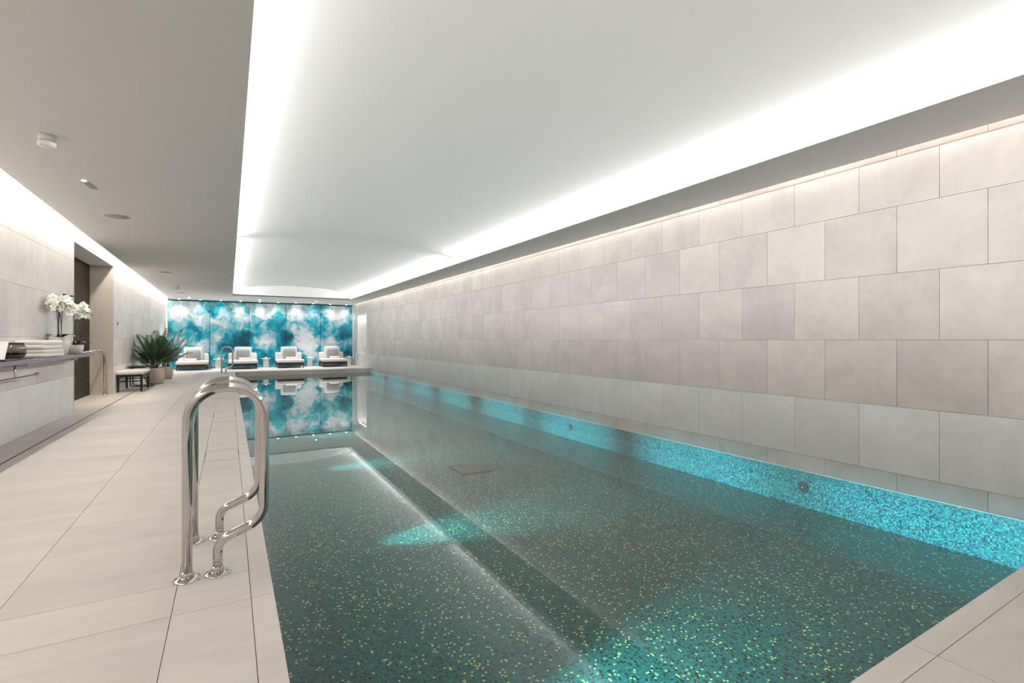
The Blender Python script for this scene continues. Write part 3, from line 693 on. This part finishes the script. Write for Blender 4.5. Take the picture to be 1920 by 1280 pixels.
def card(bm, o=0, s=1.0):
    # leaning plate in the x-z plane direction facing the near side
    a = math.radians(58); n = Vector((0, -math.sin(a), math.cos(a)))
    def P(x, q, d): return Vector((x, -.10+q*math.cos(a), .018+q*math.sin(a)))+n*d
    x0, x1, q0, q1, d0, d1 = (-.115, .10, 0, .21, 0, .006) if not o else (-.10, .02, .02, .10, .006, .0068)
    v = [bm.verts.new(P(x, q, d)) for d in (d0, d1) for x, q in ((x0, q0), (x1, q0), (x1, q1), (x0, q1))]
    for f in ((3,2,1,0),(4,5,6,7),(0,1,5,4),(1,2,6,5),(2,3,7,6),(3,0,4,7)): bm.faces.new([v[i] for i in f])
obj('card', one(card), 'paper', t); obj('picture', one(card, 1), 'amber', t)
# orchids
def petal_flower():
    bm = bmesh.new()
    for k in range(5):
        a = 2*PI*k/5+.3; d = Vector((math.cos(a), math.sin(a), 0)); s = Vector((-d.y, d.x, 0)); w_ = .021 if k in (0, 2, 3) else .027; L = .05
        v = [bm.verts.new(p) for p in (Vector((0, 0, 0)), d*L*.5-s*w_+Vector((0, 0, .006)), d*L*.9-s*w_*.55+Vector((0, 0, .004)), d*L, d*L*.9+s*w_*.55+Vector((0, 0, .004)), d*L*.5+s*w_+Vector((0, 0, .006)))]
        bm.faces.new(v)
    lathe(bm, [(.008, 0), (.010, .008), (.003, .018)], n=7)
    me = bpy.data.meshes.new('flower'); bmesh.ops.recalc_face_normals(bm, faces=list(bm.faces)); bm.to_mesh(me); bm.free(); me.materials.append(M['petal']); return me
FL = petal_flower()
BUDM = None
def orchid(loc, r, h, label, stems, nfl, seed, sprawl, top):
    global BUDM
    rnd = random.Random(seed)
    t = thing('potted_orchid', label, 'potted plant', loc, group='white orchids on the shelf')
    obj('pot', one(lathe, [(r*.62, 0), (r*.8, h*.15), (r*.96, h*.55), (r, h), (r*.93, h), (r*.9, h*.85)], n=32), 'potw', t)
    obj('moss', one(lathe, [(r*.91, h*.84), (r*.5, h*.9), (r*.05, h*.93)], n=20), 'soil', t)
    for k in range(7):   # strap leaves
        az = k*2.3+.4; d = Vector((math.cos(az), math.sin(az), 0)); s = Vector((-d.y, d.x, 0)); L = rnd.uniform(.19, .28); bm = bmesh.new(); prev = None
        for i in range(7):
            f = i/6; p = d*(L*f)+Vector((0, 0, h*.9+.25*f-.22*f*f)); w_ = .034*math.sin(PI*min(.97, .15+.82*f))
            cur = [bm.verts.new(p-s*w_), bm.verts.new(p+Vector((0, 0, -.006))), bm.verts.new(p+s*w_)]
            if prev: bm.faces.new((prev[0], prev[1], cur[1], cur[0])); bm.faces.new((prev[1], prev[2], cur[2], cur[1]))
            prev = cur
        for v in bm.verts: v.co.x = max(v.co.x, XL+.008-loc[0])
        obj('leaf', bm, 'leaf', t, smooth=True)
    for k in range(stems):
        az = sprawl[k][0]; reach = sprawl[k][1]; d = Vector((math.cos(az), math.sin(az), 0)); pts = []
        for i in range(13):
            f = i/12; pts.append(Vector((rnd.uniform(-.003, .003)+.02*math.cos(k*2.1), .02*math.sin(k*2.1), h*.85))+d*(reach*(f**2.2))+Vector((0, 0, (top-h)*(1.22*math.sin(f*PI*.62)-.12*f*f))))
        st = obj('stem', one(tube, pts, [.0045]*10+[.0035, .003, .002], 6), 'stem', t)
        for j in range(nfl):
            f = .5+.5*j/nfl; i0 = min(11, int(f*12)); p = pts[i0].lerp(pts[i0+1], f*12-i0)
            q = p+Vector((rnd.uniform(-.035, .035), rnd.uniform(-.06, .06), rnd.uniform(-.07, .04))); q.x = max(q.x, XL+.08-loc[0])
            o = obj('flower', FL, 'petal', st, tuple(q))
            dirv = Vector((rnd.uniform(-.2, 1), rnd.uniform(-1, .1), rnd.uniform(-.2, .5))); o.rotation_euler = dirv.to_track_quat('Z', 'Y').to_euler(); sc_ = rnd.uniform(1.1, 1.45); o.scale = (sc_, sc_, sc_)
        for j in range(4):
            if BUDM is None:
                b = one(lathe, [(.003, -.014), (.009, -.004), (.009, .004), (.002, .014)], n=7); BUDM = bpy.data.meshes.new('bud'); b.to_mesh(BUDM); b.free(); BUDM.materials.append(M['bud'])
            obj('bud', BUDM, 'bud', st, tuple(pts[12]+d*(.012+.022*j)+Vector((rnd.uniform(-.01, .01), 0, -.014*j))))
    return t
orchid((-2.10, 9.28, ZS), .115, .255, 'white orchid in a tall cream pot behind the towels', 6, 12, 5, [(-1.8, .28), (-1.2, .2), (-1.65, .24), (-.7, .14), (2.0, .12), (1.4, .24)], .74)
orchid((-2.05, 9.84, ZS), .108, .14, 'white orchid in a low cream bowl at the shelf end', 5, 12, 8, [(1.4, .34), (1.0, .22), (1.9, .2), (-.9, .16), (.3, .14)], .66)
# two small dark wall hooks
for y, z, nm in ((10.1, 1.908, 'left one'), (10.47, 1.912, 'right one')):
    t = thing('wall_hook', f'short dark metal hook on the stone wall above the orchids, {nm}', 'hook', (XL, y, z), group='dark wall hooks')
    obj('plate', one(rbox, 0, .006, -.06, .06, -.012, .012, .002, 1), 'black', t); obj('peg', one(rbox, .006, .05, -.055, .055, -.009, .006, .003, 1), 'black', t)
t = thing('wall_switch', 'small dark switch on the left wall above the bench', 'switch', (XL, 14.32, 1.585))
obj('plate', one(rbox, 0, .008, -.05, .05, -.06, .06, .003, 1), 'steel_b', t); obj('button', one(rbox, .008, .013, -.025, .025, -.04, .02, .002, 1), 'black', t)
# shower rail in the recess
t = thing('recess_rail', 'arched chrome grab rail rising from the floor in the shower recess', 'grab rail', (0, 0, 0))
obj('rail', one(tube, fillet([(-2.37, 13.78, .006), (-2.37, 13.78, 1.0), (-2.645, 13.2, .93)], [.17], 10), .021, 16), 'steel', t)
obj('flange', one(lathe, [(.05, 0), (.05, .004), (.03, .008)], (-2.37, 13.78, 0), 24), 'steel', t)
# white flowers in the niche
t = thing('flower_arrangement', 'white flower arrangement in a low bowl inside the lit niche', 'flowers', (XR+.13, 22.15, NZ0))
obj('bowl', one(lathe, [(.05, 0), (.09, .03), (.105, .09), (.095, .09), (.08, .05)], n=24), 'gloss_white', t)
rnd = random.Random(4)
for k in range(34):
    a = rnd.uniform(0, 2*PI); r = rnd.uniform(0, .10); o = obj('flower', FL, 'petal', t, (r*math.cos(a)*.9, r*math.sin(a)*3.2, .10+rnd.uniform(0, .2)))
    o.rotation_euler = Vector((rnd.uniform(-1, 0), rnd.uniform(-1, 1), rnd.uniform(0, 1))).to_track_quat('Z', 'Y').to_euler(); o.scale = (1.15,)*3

§ What is asked
Output an exact copy of the material, with the pictures removed.

§ Exercise output
The Blender Python script for this scene continues. Write part 3, from line 693 on. This part finishes the script. Write for Blender 4.5. Take the picture to be 1920 by 1280 pixels.
def card(bm, o=0, s=1.0):
    # leaning plate in the x-z plane direction facing the near side
    a = math.radians(58); n = Vector((0, -math.sin(a), math.cos(a)))
    def P(x, q, d): return Vector((x, -.10+q*math.cos(a), .018+q*math.sin(a)))+n*d
    x0, x1, q0, q1, d0, d1 = (-.115, .10, 0, .21, 0, .006) if not o else (-.10, .02, .02, .10, .006, .0068)
    v = [bm.verts.new(P(x, q, d)) for d in (d0, d1) for x, q in ((x0, q0), (x1, q0), (x1, q1), (x0, q1))]
    for f in ((3,2,1,0),(4,5,6,7),(0,1,5,4),(1,2,6,5),(2,3,7,6),(3,0,4,7)): bm.faces.new([v[i] for i in f])
obj('card', one(card), 'paper', t); obj('picture', one(card, 1), 'amber', t)
# orchids
def petal_flower():
    bm = bmesh.new()
    for k in range(5):
        a = 2*PI*k/5+.3; d = Vector((math.cos(a), math.sin(a), 0)); s = Vector((-d.y, d.x, 0)); w_ = .021 if k in (0, 2, 3) else .027; L = .05
        v = [bm.verts.new(p) for p in (Vector((0, 0, 0)), d*L*.5-s*w_+Vector((0, 0, .006)), d*L*.9-s*w_*.55+Vector((0, 0, .004)), d*L, d*L*.9+s*w_*.55+Vector((0, 0, .004)), d*L*.5+s*w_+Vector((0, 0, .006)))]
        bm.faces.new(v)
    lathe(bm, [(.008, 0), (.010, .008), (.003, .018)], n=7)
    me = bpy.data.meshes.new('flower'); bmesh.ops.recalc_face_normals(bm, faces=list(bm.faces)); bm.to_mesh(me); bm.free(); me.materials.append(M['petal']); return me
FL = petal_flower()
BUDM = None
def orchid(loc, r, h, label, stems, nfl, seed, sprawl, top):
    global BUDM
    rnd = random.Random(seed)
    t = thing('potted_orchid', label, 'potted plant', loc, group='white orchids on the shelf')
    obj('pot', one(lathe, [(r*.62, 0), (r*.8, h*.15), (r*.96, h*.55), (r, h), (r*.93, h), (r*.9, h*.85)], n=32), 'potw', t)
    obj('moss', one(lathe, [(r*.91, h*.84), (r*.5, h*.9), (r*.05, h*.93)], n=20), 'soil', t)
    for k in range(7):   # strap leaves
        az = k*2.3+.4; d = Vector((math.cos(az), math.sin(az), 0)); s = Vector((-d.y, d.x, 0)); L = rnd.uniform(.19, .28); bm = bmesh.new(); prev = None
        for i in range(7):
            f = i/6; p = d*(L*f)+Vector((0, 0, h*.9+.25*f-.22*f*f)); w_ = .034*math.sin(PI*min(.97, .15+.82*f))
            cur = [bm.verts.new(p-s*w_), bm.verts.new(p+Vector((0, 0, -.006))), bm.verts.new(p+s*w_)]
            if prev: bm.faces.new((prev[0], prev[1], cur[1], cur[0])); bm.faces.new((prev[1], prev[2], cur[2], cur[1]))
            prev = cur
        for v in bm.verts: v.co.x = max(v.co.x, XL+.008-loc[0])
        obj('leaf', bm, 'leaf', t, smooth=True)
    for k in range(stems):
        az = sprawl[k][0]; reach = sprawl[k][1]; d = Vector((math.cos(az), math.sin(az), 0)); pts = []
        for i in range(13):
            f = i/12; pts.append(Vector((rnd.uniform(-.003, .003)+.02*math.cos(k*2.1), .02*math.sin(k*2.1), h*.85))+d*(reach*(f**2.2))+Vector((0, 0, (top-h)*(1.22*math.sin(f*PI*.62)-.12*f*f))))
        st = obj('stem', one(tube, pts, [.0045]*10+[.0035, .003, .002], 6), 'stem', t)
        for j in range(nfl):
            f = .5+.5*j/nfl; i0 = min(11, int(f*12)); p = pts[i0].lerp(pts[i0+1], f*12-i0)
            q = p+Vector((rnd.uniform(-.035, .035), rnd.uniform(-.06, .06), rnd.uniform(-.07, .04))); q.x = max(q.x, XL+.08-loc[0])
            o = obj('flower', FL, 'petal', st, tuple(q))
            dirv = Vector((rnd.uniform(-.2, 1), rnd.uniform(-1, .1), rnd.uniform(-.2, .5))); o.rotation_euler = dirv.to_track_quat('Z', 'Y').to_euler(); sc_ = rnd.uniform(1.1, 1.45); o.scale = (sc_, sc_, sc_)
        for j in range(4):
            if BUDM is None:
                b = one(lathe, [(.003, -.014), (.009, -.004), (.009, .004), (.002, .014)], n=7); BUDM = bpy.data.meshes.new('bud'); b.to_mesh(BUDM); b.free(); BUDM.materials.append(M['bud'])
            obj('bud', BUDM, 'bud', st, tuple(pts[12]+d*(.012+.022*j)+Vector((rnd.uniform(-.01, .01), 0, -.014*j))))
    return t
orchid((-2.10, 9.28, ZS), .115, .255, 'white orchid in a tall cream pot behind the towels', 6, 12, 5, [(-1.8, .28), (-1.2, .2), (-1.65, .24), (-.7, .14), (2.0, .12), (1.4, .24)], .74)
orchid((-2.05, 9.84, ZS), .108, .14, 'white orchid in a low cream bowl at the shelf end', 5, 12, 8, [(1.4, .34), (1.0, .22), (1.9, .2), (-.9, .16), (.3, .14)], .66)
# two small dark wall hooks
for y, z, nm in ((10.1, 1.908, 'left one'), (10.47, 1.912, 'right one')):
    t = thing('wall_hook', f'short dark metal hook on the stone wall above the orchids, {nm}', 'hook', (XL, y, z), group='dark wall hooks')
    obj('plate', one(rbox, 0, .006, -.06, .06, -.012, .012, .002, 1), 'black', t); obj('peg', one(rbox, .006, .05, -.055, .055, -.009, .006, .003, 1), 'black', t)
t = thing('wall_switch', 'small dark switch on the left wall above the bench', 'switch', (XL, 14.32, 1.585))
obj('plate', one(rbox, 0, .008, -.05, .05, -.06, .06, .003, 1), 'steel_b', t); obj('button', one(rbox, .008, .013, -.025, .025, -.04, .02, .002, 1), 'black', t)
# shower rail in the recess
t = thing('recess_rail', 'arched chrome grab rail rising from the floor in the shower recess', 'grab rail', (0, 0, 0))
obj('rail', one(tube, fillet([(-2.37, 13.78, .006), (-2.37, 13.78, 1.0), (-2.645, 13.2, .93)], [.17], 10), .021, 16), 'steel', t)
obj('flange', one(lathe, [(.05, 0), (.05, .004), (.03, .008)], (-2.37, 13.78, 0), 24), 'steel', t)
# white flowers in the niche
t = thing('flower_arrangement', 'white flower arrangement in a low bowl inside the lit niche', 'flowers', (XR+.13, 22.15, NZ0))
obj('bowl', one(lathe, [(.05, 0), (.09, .03), (.105, .09), (.095, .09), (.08, .05)], n=24), 'gloss_white', t)
rnd = random.Random(4)
for k in range(34):
    a = rnd.uniform(0, 2*PI); r = rnd.uniform(0, .10); o = obj('flower', FL, 'petal', t, (r*math.cos(a)*.9, r*math.sin(a)*3.2, .10+rnd.uniform(0, .2)))
    o.rotation_euler = Vector((rnd.uniform(-1, 0), rnd.uniform(-1, 1), rnd.uniform(0, 1))).to_track_quat('Z', 'Y').to_euler(); o.scale = (1.15,)*3